RECORD EXTRACTS =>
-- begin --

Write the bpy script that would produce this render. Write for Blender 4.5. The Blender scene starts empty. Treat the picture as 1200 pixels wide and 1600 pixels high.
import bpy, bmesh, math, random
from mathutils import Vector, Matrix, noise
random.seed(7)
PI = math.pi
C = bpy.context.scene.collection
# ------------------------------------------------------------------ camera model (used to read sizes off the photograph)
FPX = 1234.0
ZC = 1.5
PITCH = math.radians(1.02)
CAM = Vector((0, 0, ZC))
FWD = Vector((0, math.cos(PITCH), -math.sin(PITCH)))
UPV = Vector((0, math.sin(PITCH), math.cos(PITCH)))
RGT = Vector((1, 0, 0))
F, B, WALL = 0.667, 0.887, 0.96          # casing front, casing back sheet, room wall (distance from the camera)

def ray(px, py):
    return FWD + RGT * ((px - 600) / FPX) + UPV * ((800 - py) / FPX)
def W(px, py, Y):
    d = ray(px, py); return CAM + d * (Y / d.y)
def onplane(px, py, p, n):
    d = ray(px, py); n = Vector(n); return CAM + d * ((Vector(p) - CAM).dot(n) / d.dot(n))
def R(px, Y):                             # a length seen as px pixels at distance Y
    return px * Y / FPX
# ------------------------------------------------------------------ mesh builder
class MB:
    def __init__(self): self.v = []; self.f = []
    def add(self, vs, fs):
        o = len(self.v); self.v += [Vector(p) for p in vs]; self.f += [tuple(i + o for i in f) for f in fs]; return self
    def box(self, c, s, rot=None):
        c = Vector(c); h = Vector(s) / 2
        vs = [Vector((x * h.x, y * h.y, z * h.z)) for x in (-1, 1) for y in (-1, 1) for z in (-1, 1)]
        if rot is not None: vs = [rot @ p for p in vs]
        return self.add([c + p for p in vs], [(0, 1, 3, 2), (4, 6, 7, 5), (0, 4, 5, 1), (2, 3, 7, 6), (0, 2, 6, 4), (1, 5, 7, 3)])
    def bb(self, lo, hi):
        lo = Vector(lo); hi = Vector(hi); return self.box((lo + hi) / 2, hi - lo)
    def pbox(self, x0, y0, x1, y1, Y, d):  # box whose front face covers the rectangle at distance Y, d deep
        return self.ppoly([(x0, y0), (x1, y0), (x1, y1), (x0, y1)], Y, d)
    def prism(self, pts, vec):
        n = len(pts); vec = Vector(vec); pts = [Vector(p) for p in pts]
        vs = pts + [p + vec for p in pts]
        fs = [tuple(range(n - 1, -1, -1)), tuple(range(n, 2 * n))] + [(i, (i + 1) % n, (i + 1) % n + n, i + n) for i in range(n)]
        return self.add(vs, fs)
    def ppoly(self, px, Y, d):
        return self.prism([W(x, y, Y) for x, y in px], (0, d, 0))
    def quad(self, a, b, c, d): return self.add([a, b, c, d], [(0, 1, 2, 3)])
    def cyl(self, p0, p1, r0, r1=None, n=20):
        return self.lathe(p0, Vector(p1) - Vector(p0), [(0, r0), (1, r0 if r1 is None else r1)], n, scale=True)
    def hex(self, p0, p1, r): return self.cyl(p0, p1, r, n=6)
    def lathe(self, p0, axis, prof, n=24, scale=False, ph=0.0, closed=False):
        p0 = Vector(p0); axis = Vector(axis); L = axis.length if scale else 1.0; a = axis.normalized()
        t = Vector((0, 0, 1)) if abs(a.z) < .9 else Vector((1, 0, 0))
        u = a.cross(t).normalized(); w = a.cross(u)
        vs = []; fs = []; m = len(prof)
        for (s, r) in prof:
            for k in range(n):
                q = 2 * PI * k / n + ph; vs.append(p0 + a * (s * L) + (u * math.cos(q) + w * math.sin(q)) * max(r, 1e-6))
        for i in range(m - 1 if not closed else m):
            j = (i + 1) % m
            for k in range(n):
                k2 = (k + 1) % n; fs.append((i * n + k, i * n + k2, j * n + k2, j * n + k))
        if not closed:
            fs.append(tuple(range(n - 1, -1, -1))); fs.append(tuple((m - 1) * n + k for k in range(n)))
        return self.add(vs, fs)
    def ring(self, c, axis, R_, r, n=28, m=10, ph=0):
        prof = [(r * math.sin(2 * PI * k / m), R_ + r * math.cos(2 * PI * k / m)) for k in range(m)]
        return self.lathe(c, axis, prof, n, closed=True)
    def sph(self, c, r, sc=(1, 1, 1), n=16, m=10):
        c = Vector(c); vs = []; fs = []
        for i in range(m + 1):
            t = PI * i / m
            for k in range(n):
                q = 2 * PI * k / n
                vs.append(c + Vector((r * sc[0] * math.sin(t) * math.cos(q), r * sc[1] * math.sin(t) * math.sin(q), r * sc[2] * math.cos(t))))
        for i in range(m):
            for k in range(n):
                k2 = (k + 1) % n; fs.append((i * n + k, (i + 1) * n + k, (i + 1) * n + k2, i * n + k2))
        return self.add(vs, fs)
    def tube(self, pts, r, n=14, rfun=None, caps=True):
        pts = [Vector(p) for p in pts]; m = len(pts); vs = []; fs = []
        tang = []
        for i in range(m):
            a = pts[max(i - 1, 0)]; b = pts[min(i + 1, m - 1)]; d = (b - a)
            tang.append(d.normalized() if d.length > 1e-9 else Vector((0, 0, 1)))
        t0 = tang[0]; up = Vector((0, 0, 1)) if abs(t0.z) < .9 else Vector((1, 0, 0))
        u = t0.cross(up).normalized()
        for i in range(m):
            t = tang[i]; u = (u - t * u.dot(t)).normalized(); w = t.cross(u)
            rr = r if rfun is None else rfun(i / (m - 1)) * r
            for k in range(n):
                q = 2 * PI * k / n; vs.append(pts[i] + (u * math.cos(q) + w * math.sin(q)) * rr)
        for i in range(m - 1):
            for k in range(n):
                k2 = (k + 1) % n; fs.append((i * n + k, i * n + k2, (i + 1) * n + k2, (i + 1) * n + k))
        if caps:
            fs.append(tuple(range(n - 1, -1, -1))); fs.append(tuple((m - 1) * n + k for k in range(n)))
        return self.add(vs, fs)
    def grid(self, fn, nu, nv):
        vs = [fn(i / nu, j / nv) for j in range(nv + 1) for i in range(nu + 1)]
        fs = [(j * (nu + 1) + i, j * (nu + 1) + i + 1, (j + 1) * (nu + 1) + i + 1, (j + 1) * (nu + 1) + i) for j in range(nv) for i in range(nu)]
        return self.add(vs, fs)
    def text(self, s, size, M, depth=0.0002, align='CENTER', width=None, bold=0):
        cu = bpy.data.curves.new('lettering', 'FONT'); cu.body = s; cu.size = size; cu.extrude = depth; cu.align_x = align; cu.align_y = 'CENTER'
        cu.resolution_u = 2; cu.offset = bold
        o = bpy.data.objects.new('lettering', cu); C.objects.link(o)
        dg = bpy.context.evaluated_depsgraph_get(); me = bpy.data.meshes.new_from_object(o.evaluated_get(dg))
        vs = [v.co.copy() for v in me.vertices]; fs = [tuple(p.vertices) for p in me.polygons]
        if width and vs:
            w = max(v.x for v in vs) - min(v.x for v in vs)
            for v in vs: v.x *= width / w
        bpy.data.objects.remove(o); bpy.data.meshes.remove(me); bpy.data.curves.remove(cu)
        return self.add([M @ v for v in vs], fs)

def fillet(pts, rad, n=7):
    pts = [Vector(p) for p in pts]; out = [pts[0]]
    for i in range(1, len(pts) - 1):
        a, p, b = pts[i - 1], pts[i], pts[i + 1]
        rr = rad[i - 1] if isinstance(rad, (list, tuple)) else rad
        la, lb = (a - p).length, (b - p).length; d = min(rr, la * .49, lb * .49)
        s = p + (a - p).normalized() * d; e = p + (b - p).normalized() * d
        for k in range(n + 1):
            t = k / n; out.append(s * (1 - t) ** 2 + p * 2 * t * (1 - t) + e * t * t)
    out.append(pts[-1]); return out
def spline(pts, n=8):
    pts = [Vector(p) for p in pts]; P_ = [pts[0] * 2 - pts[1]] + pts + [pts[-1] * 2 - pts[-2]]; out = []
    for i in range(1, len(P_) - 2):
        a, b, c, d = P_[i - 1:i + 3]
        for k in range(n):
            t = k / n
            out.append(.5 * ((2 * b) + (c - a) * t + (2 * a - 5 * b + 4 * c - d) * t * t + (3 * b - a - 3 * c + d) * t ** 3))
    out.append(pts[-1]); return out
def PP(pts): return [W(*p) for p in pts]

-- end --
-- begin --

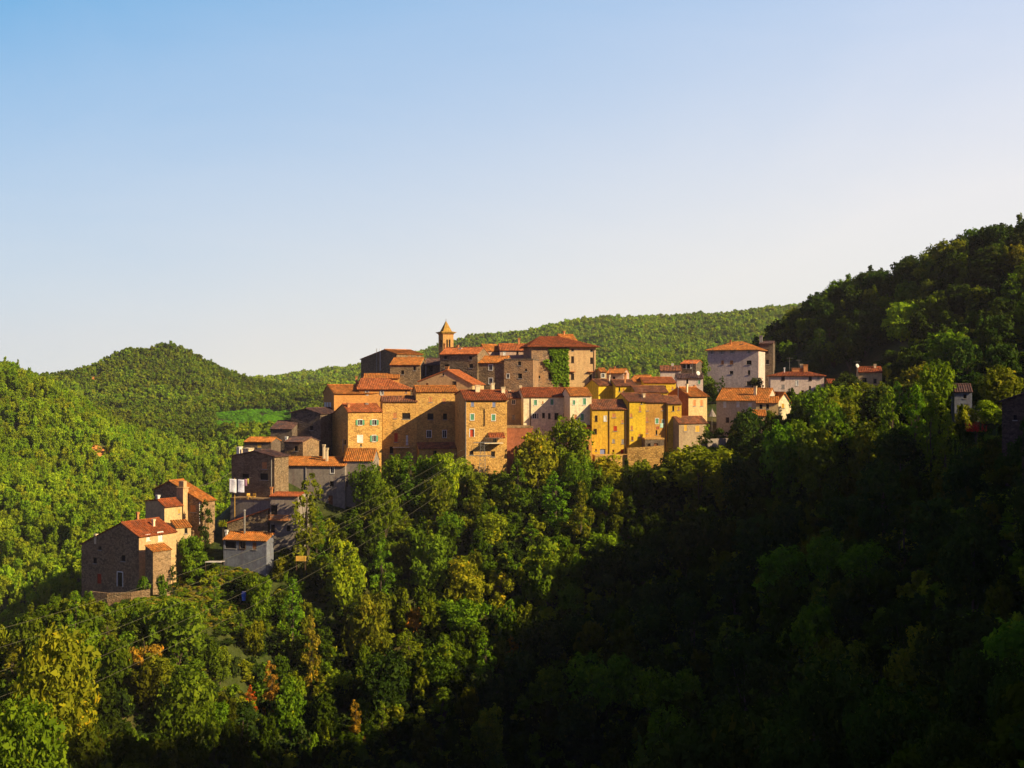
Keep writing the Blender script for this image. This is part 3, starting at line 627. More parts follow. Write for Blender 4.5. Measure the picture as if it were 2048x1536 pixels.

-- end --
-- begin --

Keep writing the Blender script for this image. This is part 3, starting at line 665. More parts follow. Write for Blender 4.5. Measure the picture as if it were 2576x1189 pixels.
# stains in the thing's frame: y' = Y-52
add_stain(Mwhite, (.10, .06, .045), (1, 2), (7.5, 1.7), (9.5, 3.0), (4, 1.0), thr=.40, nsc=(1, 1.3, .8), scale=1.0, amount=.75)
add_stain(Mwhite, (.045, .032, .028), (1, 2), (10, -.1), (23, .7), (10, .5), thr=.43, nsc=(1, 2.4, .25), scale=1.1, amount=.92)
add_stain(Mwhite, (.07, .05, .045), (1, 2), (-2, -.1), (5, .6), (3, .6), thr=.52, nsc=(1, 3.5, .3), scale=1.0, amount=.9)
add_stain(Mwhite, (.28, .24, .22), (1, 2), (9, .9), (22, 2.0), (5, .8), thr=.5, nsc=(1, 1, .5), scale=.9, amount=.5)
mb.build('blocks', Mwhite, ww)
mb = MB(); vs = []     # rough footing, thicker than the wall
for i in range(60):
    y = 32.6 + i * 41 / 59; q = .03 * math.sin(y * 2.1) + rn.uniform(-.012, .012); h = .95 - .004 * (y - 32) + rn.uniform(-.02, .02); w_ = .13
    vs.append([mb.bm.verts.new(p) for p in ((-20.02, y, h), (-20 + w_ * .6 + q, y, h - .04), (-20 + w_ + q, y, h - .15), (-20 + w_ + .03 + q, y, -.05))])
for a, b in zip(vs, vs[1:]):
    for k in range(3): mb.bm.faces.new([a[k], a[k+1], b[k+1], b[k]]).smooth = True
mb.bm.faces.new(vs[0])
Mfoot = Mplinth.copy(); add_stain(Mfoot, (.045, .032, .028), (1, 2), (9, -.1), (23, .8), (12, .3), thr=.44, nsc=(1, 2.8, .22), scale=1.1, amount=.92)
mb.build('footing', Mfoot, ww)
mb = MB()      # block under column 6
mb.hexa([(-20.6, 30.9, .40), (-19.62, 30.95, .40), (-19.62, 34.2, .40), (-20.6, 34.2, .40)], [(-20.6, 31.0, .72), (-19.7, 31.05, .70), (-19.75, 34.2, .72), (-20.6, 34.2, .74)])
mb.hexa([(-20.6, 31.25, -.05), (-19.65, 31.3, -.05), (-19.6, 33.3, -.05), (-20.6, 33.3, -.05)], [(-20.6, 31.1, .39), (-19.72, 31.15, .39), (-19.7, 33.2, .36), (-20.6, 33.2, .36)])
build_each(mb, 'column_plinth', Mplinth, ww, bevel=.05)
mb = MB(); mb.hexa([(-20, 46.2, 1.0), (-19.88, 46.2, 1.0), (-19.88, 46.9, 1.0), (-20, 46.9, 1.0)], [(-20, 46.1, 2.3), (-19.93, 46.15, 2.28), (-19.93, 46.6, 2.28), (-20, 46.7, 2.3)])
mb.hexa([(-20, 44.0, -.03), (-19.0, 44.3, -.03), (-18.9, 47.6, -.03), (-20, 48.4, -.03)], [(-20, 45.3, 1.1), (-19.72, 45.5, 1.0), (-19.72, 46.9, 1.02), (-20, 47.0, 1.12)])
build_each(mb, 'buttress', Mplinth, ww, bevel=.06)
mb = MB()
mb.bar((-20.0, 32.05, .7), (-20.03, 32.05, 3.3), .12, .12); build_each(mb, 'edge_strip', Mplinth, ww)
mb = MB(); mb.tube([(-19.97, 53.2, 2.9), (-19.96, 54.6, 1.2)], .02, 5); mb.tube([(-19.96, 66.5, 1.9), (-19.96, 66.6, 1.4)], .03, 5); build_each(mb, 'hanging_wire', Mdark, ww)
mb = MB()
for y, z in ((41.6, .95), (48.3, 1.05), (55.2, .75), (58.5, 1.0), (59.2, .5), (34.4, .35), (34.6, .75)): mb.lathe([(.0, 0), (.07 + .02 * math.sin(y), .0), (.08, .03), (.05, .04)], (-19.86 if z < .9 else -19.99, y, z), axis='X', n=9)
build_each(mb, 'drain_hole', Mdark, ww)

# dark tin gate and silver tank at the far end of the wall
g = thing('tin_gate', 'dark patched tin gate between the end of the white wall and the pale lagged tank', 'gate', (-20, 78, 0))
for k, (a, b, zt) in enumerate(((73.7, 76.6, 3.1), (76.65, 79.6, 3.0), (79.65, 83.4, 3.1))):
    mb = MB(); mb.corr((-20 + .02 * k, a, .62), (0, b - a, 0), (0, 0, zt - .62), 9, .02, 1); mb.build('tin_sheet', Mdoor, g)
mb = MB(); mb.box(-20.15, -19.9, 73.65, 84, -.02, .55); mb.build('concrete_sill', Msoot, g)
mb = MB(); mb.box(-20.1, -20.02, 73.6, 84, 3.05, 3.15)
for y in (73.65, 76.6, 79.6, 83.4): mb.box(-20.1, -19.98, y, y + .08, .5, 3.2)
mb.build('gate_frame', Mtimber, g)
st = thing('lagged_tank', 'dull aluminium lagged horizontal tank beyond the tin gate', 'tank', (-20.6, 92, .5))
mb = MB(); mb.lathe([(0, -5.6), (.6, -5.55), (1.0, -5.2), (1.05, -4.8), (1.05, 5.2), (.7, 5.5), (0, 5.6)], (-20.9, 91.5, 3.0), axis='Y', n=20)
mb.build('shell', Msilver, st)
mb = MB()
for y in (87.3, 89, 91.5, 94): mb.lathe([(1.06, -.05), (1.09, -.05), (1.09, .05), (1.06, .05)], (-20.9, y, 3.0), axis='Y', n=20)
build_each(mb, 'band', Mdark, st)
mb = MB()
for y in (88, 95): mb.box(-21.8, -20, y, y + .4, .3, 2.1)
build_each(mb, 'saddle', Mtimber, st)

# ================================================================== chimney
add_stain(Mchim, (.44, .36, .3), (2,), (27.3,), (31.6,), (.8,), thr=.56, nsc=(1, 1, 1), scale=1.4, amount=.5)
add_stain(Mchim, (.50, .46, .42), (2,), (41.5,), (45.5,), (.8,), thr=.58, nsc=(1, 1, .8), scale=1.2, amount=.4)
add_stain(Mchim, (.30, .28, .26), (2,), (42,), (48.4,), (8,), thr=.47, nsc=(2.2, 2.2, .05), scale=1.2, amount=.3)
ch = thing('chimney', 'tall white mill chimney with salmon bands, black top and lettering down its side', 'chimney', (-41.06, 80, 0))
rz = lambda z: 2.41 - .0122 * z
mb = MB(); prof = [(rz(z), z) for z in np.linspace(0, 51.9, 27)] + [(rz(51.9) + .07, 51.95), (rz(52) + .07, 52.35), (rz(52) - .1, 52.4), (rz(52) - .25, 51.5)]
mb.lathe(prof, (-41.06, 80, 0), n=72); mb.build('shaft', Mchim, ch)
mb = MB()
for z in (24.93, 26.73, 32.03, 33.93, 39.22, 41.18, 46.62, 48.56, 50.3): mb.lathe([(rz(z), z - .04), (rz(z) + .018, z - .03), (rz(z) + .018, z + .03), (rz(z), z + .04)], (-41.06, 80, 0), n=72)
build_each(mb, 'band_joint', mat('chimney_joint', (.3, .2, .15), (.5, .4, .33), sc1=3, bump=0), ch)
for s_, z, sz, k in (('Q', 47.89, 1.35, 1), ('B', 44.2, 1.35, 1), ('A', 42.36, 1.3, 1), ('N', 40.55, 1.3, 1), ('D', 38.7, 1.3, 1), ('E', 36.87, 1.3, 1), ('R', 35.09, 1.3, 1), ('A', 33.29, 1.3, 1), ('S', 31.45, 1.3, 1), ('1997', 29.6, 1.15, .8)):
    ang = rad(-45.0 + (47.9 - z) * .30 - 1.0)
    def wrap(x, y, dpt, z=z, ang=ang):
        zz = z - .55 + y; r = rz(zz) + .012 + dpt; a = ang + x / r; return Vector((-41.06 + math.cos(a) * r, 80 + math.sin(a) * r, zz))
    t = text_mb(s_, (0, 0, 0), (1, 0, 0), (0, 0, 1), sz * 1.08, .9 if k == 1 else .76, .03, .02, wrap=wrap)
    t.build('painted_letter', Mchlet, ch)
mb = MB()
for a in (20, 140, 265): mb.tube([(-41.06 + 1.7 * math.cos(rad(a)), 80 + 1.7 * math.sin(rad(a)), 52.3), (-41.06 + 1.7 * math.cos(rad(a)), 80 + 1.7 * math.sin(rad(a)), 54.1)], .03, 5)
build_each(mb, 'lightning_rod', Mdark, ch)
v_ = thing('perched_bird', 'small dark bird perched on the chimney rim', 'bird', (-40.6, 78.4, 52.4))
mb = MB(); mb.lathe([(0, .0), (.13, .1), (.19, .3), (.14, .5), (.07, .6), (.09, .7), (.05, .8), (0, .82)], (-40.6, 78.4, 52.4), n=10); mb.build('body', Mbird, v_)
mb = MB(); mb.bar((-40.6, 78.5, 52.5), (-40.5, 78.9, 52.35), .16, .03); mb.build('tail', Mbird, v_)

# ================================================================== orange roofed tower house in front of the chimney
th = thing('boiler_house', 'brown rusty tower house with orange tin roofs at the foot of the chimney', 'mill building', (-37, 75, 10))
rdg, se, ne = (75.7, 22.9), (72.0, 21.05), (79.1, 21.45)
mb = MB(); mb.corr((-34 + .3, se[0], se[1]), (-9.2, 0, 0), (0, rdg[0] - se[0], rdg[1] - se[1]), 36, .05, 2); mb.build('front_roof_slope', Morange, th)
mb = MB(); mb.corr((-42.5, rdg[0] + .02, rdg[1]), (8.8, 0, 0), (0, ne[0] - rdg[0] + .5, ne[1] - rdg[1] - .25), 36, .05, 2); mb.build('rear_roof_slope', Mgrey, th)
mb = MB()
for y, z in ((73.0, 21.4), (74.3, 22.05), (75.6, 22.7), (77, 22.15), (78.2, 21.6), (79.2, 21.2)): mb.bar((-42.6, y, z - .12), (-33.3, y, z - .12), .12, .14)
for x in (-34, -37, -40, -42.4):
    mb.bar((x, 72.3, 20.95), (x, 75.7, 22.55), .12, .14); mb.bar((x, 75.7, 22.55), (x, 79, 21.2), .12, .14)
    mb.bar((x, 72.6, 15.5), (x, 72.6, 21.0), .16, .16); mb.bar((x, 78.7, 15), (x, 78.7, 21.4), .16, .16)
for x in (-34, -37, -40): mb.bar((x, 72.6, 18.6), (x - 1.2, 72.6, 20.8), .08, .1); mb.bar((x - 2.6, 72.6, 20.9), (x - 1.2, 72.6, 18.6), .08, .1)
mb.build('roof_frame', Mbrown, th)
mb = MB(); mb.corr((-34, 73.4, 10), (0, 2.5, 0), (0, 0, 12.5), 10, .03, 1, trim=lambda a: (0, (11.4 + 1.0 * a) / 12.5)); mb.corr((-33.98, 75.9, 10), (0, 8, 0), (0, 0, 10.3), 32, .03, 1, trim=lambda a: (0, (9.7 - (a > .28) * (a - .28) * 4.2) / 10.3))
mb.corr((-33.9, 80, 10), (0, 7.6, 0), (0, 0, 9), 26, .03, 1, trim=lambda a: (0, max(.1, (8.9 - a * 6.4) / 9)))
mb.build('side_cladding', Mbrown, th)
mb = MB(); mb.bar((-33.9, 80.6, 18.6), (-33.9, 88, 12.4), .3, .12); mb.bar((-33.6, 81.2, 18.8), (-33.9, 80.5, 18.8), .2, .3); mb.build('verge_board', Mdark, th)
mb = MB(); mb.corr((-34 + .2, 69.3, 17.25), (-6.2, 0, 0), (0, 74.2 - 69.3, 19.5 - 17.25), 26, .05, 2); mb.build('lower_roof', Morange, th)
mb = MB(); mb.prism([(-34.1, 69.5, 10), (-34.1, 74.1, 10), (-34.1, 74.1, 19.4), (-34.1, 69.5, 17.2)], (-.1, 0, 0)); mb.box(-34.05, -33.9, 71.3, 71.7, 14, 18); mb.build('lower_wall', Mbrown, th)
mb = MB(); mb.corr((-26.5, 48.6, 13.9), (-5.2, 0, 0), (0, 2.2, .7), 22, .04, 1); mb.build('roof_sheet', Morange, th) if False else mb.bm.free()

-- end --

GIVEN PROBLEM =>
Search the lines above for the string "scene", then show every one that has it.

RIGHT ANSWER =>
Write the bpy script that would produce this render. Write for Blender 4.5. The Blender scene starts empty. Treat the picture as 1200 pixels wide and 1600 pixels high.
C = bpy.context.scene.collection